Pope Francis, starting Holy Week services leading to Easter, has urged young people to keep shouting and not allow older generations to silence their voices or anesthetise their idealism.

Francis spoke a day after hundreds of thousands of young Americans and their supporters answered a call to action from survivors of last month's Florida high school massacre and rallied across the United States to demand tighter gun laws.

He did not specifically mention the demonstrations.

The pontiff led a long and solemn Palm Sunday mass before tens of thousands in St Peter's Square, many of them young people there for the Catholic Church's World Day of Youth.
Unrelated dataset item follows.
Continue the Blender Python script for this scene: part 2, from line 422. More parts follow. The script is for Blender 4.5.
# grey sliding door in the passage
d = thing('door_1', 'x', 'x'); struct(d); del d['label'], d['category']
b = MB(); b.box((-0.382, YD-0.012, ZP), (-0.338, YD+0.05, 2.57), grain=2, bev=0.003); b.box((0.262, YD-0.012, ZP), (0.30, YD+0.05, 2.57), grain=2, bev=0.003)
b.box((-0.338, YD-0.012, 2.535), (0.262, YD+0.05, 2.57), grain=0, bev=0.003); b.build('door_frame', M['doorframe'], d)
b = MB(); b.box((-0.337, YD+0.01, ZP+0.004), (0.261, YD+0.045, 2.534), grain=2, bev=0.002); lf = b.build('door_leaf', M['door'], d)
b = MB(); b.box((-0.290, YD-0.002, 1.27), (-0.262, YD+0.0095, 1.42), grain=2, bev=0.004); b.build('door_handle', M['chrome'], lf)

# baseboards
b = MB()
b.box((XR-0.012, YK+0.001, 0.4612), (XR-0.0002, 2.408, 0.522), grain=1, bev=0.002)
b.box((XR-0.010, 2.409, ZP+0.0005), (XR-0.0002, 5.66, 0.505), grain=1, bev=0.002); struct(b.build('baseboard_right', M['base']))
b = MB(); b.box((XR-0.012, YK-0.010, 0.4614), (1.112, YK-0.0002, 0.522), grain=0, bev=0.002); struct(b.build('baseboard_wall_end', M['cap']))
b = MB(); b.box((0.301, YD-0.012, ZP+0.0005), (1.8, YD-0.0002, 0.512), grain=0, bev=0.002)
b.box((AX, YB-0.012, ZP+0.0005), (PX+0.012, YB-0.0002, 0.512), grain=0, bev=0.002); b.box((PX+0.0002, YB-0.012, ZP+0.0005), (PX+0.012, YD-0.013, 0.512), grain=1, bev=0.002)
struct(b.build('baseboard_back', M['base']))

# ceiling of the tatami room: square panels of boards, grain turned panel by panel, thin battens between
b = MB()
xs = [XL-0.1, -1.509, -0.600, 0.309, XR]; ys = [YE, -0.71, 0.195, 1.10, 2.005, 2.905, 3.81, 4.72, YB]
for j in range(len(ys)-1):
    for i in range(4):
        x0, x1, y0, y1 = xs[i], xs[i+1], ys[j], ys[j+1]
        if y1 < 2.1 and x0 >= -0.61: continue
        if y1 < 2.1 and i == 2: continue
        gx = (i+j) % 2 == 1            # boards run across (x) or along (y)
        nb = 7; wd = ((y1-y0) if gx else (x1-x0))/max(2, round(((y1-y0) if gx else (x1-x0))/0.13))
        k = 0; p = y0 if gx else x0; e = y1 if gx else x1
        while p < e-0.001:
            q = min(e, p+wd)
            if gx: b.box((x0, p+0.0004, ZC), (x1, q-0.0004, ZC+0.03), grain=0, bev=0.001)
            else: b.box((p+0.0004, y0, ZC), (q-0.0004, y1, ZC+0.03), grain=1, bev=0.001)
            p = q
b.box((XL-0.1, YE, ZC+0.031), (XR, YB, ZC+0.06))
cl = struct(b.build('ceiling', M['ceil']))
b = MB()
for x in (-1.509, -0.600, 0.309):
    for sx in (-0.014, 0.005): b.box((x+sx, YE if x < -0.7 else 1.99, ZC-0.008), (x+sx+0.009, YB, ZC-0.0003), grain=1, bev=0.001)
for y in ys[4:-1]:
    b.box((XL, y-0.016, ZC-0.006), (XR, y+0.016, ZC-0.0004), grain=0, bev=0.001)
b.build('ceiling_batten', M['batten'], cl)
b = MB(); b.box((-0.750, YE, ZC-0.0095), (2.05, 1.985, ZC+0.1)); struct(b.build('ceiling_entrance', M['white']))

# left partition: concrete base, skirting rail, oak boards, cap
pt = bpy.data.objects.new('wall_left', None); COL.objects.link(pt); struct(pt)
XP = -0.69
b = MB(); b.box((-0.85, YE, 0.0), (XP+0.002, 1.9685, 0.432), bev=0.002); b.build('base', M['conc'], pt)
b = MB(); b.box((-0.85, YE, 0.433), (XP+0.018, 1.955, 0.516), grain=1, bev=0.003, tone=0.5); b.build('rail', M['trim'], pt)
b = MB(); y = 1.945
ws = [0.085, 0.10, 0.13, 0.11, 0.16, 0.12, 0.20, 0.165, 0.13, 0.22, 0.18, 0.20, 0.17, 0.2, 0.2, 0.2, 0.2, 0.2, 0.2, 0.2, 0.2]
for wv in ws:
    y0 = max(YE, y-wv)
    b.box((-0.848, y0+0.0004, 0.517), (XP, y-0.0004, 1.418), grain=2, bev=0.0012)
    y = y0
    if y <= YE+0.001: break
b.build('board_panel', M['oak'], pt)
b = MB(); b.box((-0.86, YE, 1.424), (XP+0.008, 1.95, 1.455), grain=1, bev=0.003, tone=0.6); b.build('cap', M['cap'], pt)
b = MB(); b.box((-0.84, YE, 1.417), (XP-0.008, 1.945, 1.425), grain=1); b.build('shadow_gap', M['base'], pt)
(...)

Carrying a woven palm branch known as a "palmurello," Francis urged the young people in the crowd not to let themselves be manipulated.

"The temptation to silence young people has always existed," Francis said in the homily.
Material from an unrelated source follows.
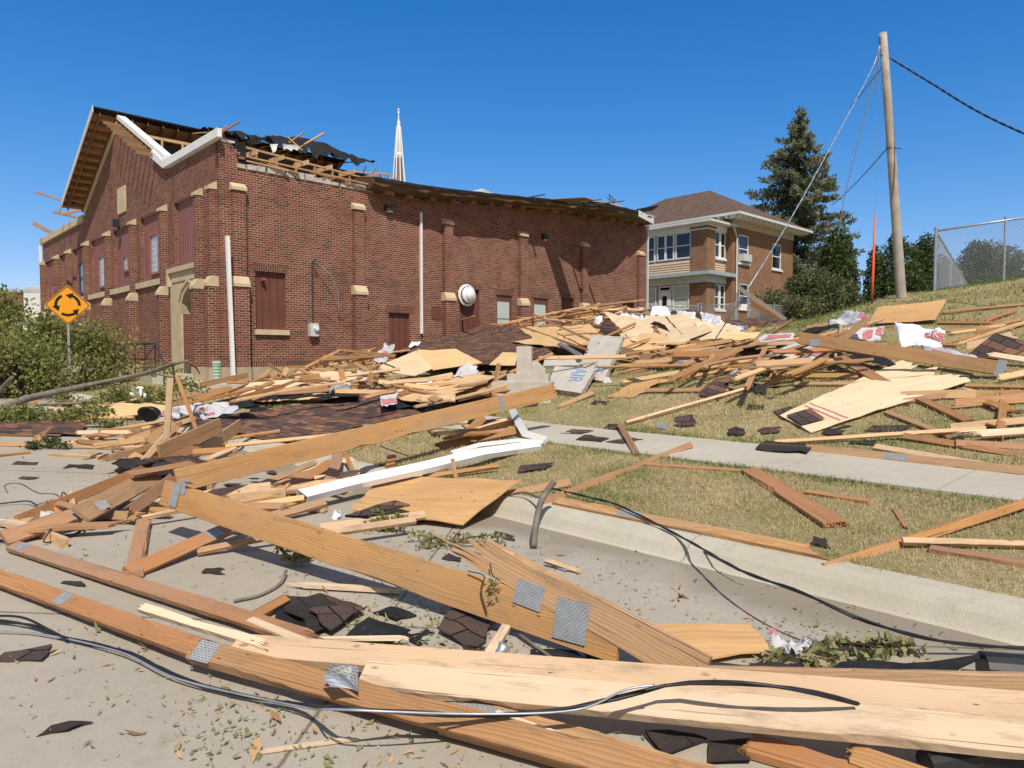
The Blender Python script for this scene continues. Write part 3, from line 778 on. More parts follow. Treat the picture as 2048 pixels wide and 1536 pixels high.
# torn edge of the roof hanging over the long wall: black felt flap and inner boards
def flap(name, pts_top, mat, thick=0.03, y=None):
    mb = MB(); mb.prism(pts_top, (0, thick, 0)); return mb.build(name, M[mat], hall)
fl = []
nn = 46
vs = []; fs = []
for i in range(nn + 1):
    u = i / nn
    s = 3.3 + u * 7.7
    for j in range(9):
        w = j / 8
        hump = (0.15 + 0.85 * math.exp(-((u - .62) / .27) ** 2)) * (1 + .25 * nz((s, 3, 0), 1.7))
        t = 10.9 - w * 2.5 + 0.35 * nz((s, w, 0), 0.9)
        z = 11.66 + hump * (0.55 + 0.9 * w - 1.55 * w ** 2) - 0.55 * w + 0.12 * nz((s, w * 2, 5), 2.2) + (0.45 * nz((s * 3, j, 9), 1.3) if j in (0, 8) else 0.10 * nz((s * 2, t * 2, 4), 1.5))
        vs.append((s, t, z))
for i in range(nn):
    for j in range(8):
        a = i * 9 + j
        if j == 7 and nz((i * .7, 2, 2), 1.0) > .28: continue
        fs.append((a, a + 1, a + 10, a + 9))
mb = MB(); mb.add(vs, fs); mb.build("torn_roofing_felt", M['felt'], hall, smooth=True, fix=False)
rk = random.Random(8)
for i in range(12):
    s = 3.0 + i * .62 + rk.uniform(-.2, .2); mb = MB(); l = rk.uniform(.5, 1.3); an = rk.uniform(.1, 1.0)
    mb.bar((s, 10.2, 11.3), (s + l * rk.uniform(-.6, .9), 9.6, 11.3 + l * math.sin(an) * rk.uniform(.1, .9)), .07, .04); mb.build("broken_rafter", M[rk.choice(('wood_tan', 'wood_red', 'wood_old'))], hall)
x = 0.8
while x < 8.0:
    mb = MB(); mb.box(x, x + .06, 0.75, 0.82, 7.55, 8.35 - 0.03 * x); mb.build("stud", M['wood_tan'], hall); x += 0.7
mb = MB(); mb.bar((0.6, 0.78, 8.4), (8.2, 0.78, 8.0), 0.09, 0.05); mb.bar((0.6, 0.6, 7.68), (6.2, 0.3, 7.72), 0.09, 0.05); mb.build("wall_plate", M['wood_tan'], hall)
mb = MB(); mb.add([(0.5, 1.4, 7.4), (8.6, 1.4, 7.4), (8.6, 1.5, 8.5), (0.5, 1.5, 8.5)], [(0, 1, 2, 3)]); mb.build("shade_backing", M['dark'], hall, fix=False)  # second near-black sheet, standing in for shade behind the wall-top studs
for (p, q, w) in (((0.9, .1, 7.75), (2.2, -.15, 7.62), .09), ((1.4, .2, 7.85), (2.6, -.12, 7.60), .09), ((1.0, .15, 7.9), (5.5, -.2, 7.66), .07), ((3.2, .3, 7.85), (4.4, -.1, 7.66), .09)):
    mb = MB(); mb.bar(p, q, w, .045); mb.build("broken_joist", M['wood_tan'], hall)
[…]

"There are many ways to silence young people and make them invisible. Many ways to anesthetise them, to make them keep quiet, ask nothing, question nothing.
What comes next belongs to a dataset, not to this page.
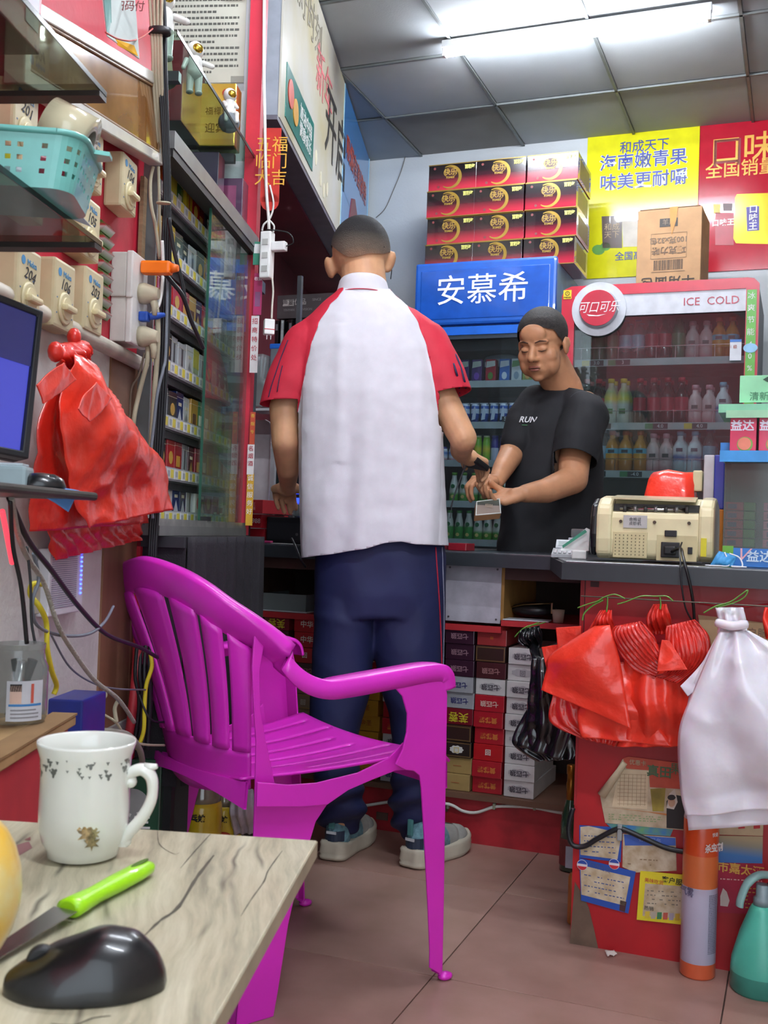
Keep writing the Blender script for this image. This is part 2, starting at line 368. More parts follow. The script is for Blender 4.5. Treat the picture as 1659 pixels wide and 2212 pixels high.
MB().prism([(4.86, 2.18), (4.97, 2.18), (4.95, 2.26), (4.90, 2.27)], .0065, .0092, 0, 'yz').build('figure_print', mat('e0b13e', .4), fs)
def tube_light(a, b, label, ln=1.02, grp=None, s=1.0):
    r = root('tube_light', label, 'ceiling light', B(a, b, CEIL), RB, grp)
    MB().bbox((0, 0, -.018), (ln + .03, .034, .030), .004).build('housing', mat('dfe2e4', .4), r)
    MB().cyl((-ln / 2, 0, -.052), .0145, ln, 16, 0, 'x').build('tube', mat('ffffff', .5, var=0, emit='f0f6ff', es=TUBE_STRENGTH * s), r)
    for k in (-1, 1):
        MB().box(k * (ln / 2 + .006) - .006, k * (ln / 2 + .006) + .006, -.013, .013, -.066, -.004).build('end_cap', mat('e8e8e8', .4), r)
    return r
p0, p1 = inB(atZ(966, 118, CEIL - .05)), inB(atZ(1528, 32, CEIL - .05))
tube_light((p0.x + p1.x) / 2, (p0.y + p1.y) / 2, 'lit white fluorescent tube light on the ceiling panels', p1.x - p0.x)
tube_light(-.55, 1.9, 'lit fluorescent tube light above the chair, outside the picture', grp='tube lights out of the picture', s=1.25)
tube_light(.35, .4, 'lit fluorescent tube light near the entrance, outside the picture', grp='tube lights out of the picture', s=1.7)
# thin wire hanging on the back wall
tag(MB().tube(spline([atB(880, 318, 5.185), atB(868, 365, 5.18), atB(850, 410, 5.18), atB(832, 450, 5.18), atB(812, 470, 5.175)], 6), .0022, 6).build('hanging_wire', mat('6f6a60', .6)), 'thin grey wire hanging down the white wall from the ceiling edge', 'wire')
# ================================================================== CIGARETTE CABINET ON THE LEFT WALL
CAB0, CAB1, CABT = 2.10, 2.845, .05
shelf_z = [atL(400, y, .0).z for y in (480, 600, 711, 826, 938, 1042)] + [.885]
cab = lroot('display_cabinet', 'tall glass-fronted cabinet of cigarette packs against the left wall', 'cabinet', 0, 0, 0)
ctop = atL(470, 412, CABT).z
Lbox(MB(), CAB0, CAB1, -.27, .06, .858, .878).build('base_rail', mat('8f918c', .35, .6), cab)
Lbox(MB(), CAB0, CAB1, .03, .058, .878, .892).build('door_track', mat('a5a7a0', .35, .7, var=.15), cab)
Lbox(MB(), CAB0, CAB1 + .02, .025, .06, ctop - .035, ctop).build('top_rail', mat('84898c', .35, .6), cab)
Lbox(MB(), CAB0, CAB1 + .02, .022, .058, ctop - .052, ctop - .036).build('door_guide', BLACK, cab)
Lbox(MB(), CAB0, CAB1, -.27, .03, ctop - .012, ctop).build('top_panel', mat('3f4242', .5), cab)
Lbox(MB(), CAB0, CAB1, -.275, -.268, .878, ctop - .012).build('back_panel', mat('3a3b3d', .7), cab)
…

"There are many ways to sedate them, to keep them from getting involved, to make their dreams flat and dreary, petty and plaintive," he said.

"Dear young people, you have it in you to shout," he told young people, urging them to be like the people who welcomed Jesus with palms rather than those who shouted for his crucifixion only days later.

"It is up to you not to keep quiet. Even if others keep quiet, if we older people and leaders, some corrupt, keep quiet, if the whole world keeps quiet and loses its joy, I ask you: Will you cry out?"

Young people in the crowd shouted, "Yes!"

Palm Sunday marked the start of a hectic week of activitiesfor the pope.

On Holy Thursday he is due to preside at two services, including one in which he will wash the feet of 12 inmates in a Rome jail to commemorate Jesus' gesture of humility towards his apostles the night before he died.

On Good Friday, he is due to lead a Via Crucis (Way of theCross) procession at Rome's Colosseum.

On Saturday night he leads a Easter vigil and on Easter Sunday he delivers his twice-yearly "Urbi et Orbi" (to the city and the world) message.